Un altro luogo da non perdere –questa volta online– è Giada, una vera e propria galleria virtuale gestita dalla curatrice di gioielli Silvia Vatta (www.giadatrieste.com). Nata come curatrice d’arte e organizzatrice di mostre, Silvia ha deciso di trasferire la sua esperienza nel mondo del gioiello sperimentale: “C’è voglia di distinguersi. Il gioiello non è più necessariamente legato ai materiali preziosi, ma ad una ricerca di design e concetto. Il risultato è una storia che va raccontata”. Tra gli undici designer presenti sul sito accuratamente selezionati tra fiere e web, c’è anche la triestina Ines Paola Fontana (@inespaolafontanajewelry). “Ines è capace di vedere la bellezza anche negli oggetti di uso comune”, spiega Silvia. Le sue creazioni sono infatti realizzate con materiali di recupero: colorate paillettes danno vita a collane mentre cravatte vintage vengono trasformate in originali gemelli. Unici anche i suoi gioielli in cristalli di Boemia vintage, brillanti accessori che seguono linee del passato.

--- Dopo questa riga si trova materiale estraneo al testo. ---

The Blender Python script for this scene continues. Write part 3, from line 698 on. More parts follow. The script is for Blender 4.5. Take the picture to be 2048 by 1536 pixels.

Per finire vi segnaliamo altri due nomi local i cui lavori non passano di certo inosservati. Santa Caterina (@santacaterina_collection) è un frizzante brand nato dall’unione dei nomi delle ideatrici, Santa Di Rosa e Caterina Massara. Per i loro manufatti utilizzano materiali naturali e di riciclo, “così i giornali non servono solo per rivestire i cassetti, ma si trasformano in spille e perle; i fili elettrici diventano collane, mentre i vetri levigati dal mare arricchiscono le creazioni”. Margherita Chinchio (@margherita_chinchio) crea invece universi non convenzionali. Dopo gli studi di Scenografia e Costume all’Accademia di Venezia, ha deciso di dedicarsi interamente al gioiello: “Sono sempre stata affascinata dai dettagli, ma quello che ricerco in loro è la potenza degli oggetti di scena”. Ispirata dalla stessa materia, i pezzi delle sue collezioni passano dalle linee geometriche degli ear cuff ‘Satelliti’ agli anelli “irregolari, casuali e organici” in alluminio di ‘Lava’. Non vi resta che trovare il vostro gioiello artigianale: una volta indossato non ne potrete fare a meno. Ed è un po’ quel che succede a chi scopre Trieste.